Wednesday, February 15, 2012

Hard Duty in the City of Light

“A saint is someone who has achieved a remote human possibility.”
L. Cohen


I’m going to Paris. I’m assigning myself a mission, one very few visitors have accomplished, fewer still who stayed five weeks.

I will enter no art museums, visit no cathedrals, browse no cemeteries, view no monuments. Not the Louvre, not the Arc de Triomphe, not the Champs-Élysées, not Notre Dame. Not Jim Morrison’s grave. Five weeks in the City of Light and I’m not going to the Eiffel Tower. Though I won’t avert my eyes from horizons. Horizons are good for the soul.

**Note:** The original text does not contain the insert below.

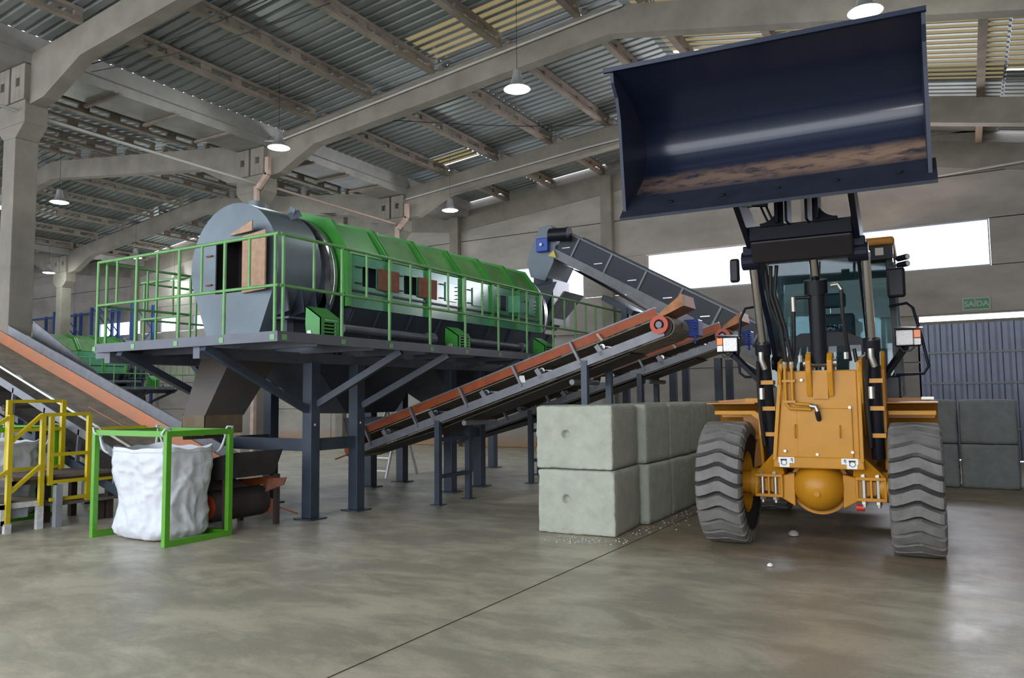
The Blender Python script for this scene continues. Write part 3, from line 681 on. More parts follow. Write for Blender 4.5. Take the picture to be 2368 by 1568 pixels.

I may hunt down the Impasse Maubert - I’m reading Eco’s The Prague Cemetery. And I’ve been given a mission to track down Sam Beckett's manuscript of Molloy. The Sorbonne is exempt; tourists are barred. Not the sewers; it breaks my heart but I have spoken.

What if I meet an enchanting nymph named Angelique, and she says, “Nous nous rencontrerons par la Pyramide.” I’ll reply, thumbs hooked in my belt, “Pas possible. Par le bout du Passage Ramey, ou pas du tout.” And she’d say, “Formidable! Emportez-moi! Ici, maintenant, Milord!” Which is to say, I will not be moved.

Five weeks. That’s scary. Can I do that? Will I be the first? Who wasn’t brought there in chains?


Will I get a statue? At least a plaque? A sidewalk café?